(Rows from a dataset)
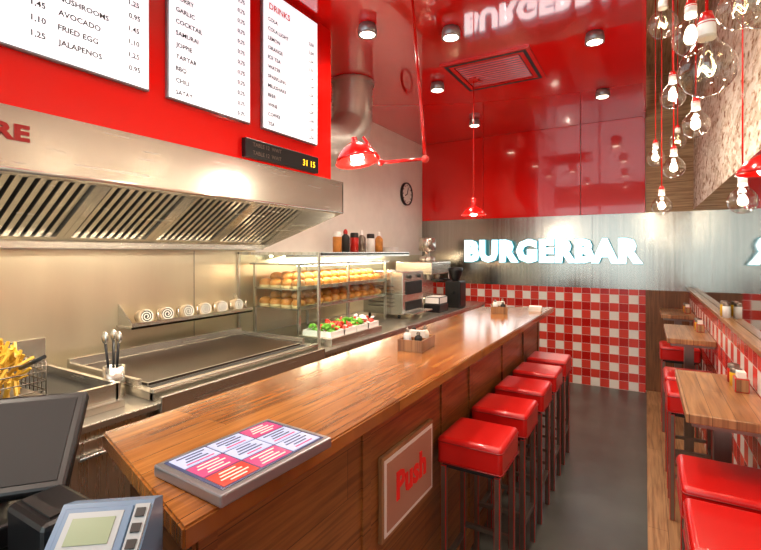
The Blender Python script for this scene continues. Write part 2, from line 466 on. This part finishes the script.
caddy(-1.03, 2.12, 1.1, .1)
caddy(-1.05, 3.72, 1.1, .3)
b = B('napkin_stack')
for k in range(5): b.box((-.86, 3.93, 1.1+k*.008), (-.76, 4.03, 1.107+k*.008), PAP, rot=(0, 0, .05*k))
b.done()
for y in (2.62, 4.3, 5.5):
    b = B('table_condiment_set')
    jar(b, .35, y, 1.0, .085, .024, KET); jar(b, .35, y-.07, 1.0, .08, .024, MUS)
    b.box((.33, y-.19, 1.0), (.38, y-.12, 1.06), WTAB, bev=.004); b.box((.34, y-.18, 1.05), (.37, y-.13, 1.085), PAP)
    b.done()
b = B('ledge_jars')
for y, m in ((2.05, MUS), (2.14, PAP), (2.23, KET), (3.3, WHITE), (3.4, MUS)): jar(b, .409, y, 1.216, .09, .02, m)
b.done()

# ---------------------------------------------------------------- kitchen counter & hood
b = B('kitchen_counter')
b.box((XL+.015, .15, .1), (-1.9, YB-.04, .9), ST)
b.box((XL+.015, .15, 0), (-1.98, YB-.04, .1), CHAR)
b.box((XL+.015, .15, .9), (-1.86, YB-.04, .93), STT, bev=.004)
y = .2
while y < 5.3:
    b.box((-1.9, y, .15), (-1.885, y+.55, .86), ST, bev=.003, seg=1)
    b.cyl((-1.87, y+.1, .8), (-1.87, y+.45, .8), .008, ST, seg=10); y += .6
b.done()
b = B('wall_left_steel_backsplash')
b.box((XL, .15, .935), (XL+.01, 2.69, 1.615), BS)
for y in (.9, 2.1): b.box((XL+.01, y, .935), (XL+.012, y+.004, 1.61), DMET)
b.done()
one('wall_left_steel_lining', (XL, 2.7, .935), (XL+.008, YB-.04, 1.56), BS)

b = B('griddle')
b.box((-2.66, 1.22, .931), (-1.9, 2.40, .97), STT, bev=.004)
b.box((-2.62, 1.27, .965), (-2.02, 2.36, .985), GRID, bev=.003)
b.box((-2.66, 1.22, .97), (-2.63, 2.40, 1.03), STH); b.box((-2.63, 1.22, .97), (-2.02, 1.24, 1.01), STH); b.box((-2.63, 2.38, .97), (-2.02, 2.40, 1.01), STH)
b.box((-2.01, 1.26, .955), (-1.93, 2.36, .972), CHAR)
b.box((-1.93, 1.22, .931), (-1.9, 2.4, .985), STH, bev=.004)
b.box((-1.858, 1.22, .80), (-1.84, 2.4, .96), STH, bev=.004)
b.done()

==

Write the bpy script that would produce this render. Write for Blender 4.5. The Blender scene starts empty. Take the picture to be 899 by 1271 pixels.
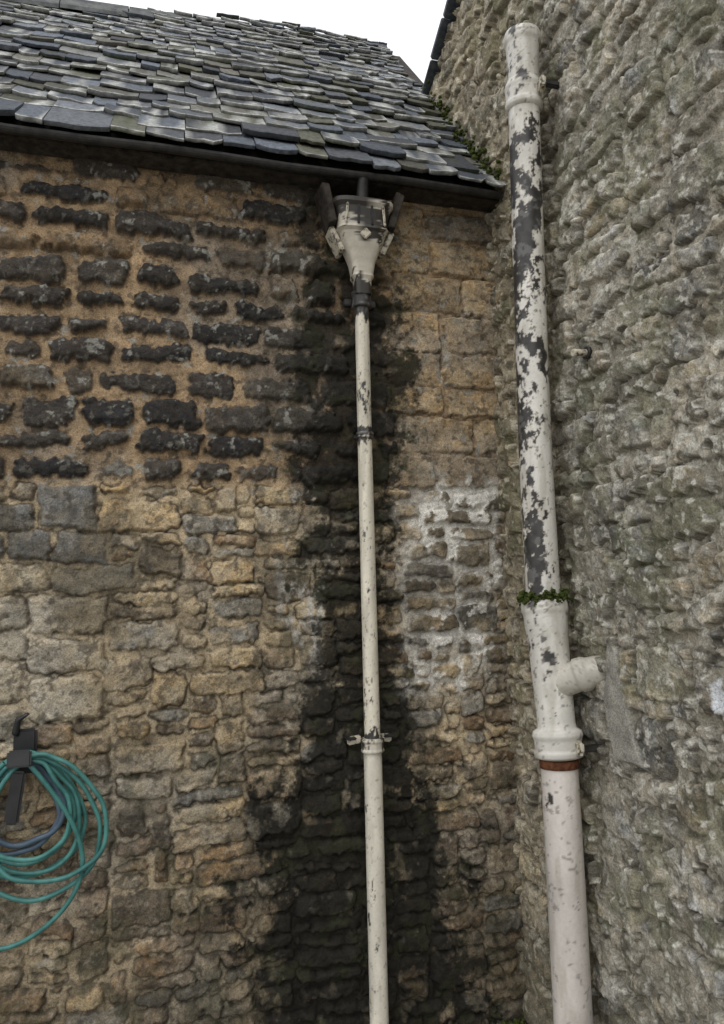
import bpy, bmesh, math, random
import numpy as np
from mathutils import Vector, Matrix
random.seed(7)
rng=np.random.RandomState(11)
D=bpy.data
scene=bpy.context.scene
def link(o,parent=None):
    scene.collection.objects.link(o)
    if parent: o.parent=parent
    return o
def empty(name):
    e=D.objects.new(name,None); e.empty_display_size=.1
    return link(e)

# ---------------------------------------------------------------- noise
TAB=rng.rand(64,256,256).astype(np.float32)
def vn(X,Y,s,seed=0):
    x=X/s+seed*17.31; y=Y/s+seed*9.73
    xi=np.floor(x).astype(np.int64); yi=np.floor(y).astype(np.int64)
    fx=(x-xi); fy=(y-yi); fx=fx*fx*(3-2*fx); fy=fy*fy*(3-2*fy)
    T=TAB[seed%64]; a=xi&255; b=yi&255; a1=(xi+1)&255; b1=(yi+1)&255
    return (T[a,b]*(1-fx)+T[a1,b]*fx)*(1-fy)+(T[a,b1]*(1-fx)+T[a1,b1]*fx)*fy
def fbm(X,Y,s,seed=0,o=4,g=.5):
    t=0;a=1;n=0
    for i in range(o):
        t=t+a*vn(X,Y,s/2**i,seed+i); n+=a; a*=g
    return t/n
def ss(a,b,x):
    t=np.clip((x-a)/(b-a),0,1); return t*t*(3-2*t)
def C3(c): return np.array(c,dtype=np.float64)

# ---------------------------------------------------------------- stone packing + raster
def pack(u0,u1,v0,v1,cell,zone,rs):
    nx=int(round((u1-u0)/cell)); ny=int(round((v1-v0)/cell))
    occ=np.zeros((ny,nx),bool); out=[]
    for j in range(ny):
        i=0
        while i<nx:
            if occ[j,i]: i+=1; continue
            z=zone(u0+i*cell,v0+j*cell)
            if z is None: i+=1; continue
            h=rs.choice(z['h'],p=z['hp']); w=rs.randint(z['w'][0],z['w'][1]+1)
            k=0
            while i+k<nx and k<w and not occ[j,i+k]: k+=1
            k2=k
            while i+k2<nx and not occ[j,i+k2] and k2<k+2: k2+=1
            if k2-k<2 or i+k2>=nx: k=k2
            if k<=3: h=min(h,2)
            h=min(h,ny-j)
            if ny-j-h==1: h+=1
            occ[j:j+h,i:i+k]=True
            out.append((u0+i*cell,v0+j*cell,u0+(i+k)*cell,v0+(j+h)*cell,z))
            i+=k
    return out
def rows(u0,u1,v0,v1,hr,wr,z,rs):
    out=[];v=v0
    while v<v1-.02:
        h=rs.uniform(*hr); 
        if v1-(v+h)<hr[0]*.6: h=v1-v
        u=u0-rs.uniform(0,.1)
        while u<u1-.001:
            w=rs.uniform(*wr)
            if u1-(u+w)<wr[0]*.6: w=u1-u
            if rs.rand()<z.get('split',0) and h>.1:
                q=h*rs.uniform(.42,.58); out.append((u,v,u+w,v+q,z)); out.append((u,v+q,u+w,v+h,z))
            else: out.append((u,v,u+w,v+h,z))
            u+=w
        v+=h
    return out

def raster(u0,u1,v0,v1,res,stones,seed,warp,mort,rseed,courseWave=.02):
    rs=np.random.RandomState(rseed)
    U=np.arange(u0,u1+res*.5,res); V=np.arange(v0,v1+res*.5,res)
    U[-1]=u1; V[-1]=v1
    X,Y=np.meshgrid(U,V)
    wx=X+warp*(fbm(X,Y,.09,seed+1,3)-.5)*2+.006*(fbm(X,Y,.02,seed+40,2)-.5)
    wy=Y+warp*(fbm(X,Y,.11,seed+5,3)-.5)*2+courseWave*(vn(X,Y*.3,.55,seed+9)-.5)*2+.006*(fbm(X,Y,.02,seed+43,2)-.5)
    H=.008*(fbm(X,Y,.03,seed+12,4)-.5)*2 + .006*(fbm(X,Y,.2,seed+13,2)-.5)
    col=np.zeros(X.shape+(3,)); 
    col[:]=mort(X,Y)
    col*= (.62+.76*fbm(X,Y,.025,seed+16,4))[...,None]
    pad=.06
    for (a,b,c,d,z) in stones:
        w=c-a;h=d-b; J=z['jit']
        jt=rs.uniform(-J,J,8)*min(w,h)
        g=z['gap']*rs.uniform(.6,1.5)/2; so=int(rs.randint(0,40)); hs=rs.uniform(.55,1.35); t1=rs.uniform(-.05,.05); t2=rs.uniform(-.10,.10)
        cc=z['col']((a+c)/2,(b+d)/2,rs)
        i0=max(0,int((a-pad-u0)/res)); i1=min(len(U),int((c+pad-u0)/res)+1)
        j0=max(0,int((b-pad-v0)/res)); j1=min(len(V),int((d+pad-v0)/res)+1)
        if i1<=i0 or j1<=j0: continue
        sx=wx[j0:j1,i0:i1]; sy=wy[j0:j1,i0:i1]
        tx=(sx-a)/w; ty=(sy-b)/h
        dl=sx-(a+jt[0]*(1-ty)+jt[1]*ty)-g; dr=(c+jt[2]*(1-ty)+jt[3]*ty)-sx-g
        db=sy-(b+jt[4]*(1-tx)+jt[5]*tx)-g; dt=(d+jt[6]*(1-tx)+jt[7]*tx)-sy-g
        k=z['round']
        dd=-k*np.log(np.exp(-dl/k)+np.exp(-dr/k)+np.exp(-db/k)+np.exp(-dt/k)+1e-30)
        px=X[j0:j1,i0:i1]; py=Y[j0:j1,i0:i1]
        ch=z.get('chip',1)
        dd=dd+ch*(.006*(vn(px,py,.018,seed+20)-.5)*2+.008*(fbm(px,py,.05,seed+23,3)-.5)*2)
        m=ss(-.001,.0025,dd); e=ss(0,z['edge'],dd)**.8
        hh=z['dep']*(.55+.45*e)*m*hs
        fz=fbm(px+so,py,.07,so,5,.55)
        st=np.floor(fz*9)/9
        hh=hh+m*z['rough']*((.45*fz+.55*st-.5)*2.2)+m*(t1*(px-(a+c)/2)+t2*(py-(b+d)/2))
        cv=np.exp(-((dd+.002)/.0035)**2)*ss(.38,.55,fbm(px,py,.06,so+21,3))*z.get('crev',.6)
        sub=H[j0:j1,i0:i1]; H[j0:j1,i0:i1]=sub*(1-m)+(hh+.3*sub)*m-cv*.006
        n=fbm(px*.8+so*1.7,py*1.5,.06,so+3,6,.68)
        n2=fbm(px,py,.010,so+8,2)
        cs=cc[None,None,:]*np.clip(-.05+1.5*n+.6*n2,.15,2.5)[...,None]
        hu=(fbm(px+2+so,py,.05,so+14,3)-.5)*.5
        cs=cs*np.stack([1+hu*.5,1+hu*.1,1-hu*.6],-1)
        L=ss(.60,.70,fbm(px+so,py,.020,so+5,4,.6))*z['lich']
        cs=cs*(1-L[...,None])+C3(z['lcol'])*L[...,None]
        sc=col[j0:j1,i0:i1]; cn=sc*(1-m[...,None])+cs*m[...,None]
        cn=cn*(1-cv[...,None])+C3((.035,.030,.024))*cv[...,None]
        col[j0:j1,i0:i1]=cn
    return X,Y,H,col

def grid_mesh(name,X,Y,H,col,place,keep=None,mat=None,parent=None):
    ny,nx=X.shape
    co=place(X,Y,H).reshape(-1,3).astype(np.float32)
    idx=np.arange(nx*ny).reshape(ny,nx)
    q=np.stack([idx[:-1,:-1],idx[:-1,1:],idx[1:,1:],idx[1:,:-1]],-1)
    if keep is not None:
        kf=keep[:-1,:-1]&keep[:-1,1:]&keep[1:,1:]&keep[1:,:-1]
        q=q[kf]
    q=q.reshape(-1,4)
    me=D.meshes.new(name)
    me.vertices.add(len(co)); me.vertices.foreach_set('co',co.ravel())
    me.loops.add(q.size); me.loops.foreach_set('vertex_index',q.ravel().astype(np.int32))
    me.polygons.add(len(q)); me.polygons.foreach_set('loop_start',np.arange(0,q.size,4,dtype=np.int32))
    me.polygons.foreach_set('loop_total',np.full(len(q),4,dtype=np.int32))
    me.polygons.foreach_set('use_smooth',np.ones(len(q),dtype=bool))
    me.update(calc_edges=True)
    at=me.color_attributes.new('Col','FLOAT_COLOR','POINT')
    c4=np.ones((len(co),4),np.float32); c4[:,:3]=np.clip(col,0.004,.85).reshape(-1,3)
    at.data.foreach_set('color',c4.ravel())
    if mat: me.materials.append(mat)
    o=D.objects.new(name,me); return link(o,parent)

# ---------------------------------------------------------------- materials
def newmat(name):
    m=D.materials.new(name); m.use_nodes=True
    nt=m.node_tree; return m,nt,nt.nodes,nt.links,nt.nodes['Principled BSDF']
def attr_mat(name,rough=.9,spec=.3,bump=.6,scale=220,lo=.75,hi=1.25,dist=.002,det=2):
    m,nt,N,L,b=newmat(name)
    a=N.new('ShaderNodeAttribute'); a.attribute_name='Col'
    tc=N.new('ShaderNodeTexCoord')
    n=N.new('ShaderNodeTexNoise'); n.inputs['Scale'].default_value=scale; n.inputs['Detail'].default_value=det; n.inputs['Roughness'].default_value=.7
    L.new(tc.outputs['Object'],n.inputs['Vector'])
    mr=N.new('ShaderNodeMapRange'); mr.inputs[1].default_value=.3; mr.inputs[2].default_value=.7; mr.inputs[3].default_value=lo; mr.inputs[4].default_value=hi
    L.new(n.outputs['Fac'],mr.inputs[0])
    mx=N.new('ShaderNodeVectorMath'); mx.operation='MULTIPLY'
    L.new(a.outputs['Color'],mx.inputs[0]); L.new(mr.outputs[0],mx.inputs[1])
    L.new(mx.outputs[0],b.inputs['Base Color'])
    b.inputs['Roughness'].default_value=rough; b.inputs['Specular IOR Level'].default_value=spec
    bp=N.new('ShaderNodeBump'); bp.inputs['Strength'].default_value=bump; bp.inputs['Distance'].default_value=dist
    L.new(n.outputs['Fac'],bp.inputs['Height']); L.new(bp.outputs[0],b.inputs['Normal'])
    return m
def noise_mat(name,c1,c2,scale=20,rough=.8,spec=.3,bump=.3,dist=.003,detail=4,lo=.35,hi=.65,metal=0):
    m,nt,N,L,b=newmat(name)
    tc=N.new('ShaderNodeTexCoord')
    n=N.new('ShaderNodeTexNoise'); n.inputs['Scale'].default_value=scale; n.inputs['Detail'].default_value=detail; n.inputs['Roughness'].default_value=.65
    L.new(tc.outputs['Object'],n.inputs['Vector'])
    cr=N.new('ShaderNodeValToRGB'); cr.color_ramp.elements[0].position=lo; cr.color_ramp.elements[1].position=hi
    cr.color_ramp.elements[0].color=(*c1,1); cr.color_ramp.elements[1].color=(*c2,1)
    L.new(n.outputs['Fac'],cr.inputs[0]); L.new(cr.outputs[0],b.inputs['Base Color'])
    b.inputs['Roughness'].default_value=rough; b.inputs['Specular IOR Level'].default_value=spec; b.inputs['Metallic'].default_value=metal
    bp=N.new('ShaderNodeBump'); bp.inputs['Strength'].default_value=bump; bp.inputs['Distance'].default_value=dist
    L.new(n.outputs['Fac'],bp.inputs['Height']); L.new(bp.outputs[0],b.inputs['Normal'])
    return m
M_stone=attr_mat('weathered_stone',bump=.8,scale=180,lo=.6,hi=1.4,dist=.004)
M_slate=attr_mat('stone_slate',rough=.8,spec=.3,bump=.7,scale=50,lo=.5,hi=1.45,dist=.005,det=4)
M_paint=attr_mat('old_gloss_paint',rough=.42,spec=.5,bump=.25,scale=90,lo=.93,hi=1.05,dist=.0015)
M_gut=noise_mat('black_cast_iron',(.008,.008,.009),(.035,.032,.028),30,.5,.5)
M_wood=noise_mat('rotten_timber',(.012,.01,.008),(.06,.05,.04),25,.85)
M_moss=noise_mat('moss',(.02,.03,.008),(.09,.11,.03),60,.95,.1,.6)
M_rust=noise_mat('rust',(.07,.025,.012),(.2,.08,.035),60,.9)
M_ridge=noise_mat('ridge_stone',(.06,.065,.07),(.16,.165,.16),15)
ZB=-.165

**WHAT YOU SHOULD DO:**
Copy the lines above exactly, starting at the one with "Write the bpy" and ending at the one with "def C3(c): return", both included. Leave out any pictures and add nothing else.

**CORRECT ANSWER:**
Write the bpy script that would produce this render. Write for Blender 4.5. The Blender scene starts empty. Take the picture to be 899 by 1271 pixels.
import bpy, bmesh, math, random
import numpy as np
from mathutils import Vector, Matrix
random.seed(7)
rng=np.random.RandomState(11)
D=bpy.data
scene=bpy.context.scene
def link(o,parent=None):
    scene.collection.objects.link(o)
    if parent: o.parent=parent
    return o
def empty(name):
    e=D.objects.new(name,None); e.empty_display_size=.1
    return link(e)

# ---------------------------------------------------------------- noise
TAB=rng.rand(64,256,256).astype(np.float32)
def vn(X,Y,s,seed=0):
    x=X/s+seed*17.31; y=Y/s+seed*9.73
    xi=np.floor(x).astype(np.int64); yi=np.floor(y).astype(np.int64)
    fx=(x-xi); fy=(y-yi); fx=fx*fx*(3-2*fx); fy=fy*fy*(3-2*fy)
    T=TAB[seed%64]; a=xi&255; b=yi&255; a1=(xi+1)&255; b1=(yi+1)&255
    return (T[a,b]*(1-fx)+T[a1,b]*fx)*(1-fy)+(T[a,b1]*(1-fx)+T[a1,b1]*fx)*fy
def fbm(X,Y,s,seed=0,o=4,g=.5):
    t=0;a=1;n=0
    for i in range(o):
        t=t+a*vn(X,Y,s/2**i,seed+i); n+=a; a*=g
    return t/n
def ss(a,b,x):
    t=np.clip((x-a)/(b-a),0,1); return t*t*(3-2*t)
def C3(c): return np.array(c,dtype=np.float64)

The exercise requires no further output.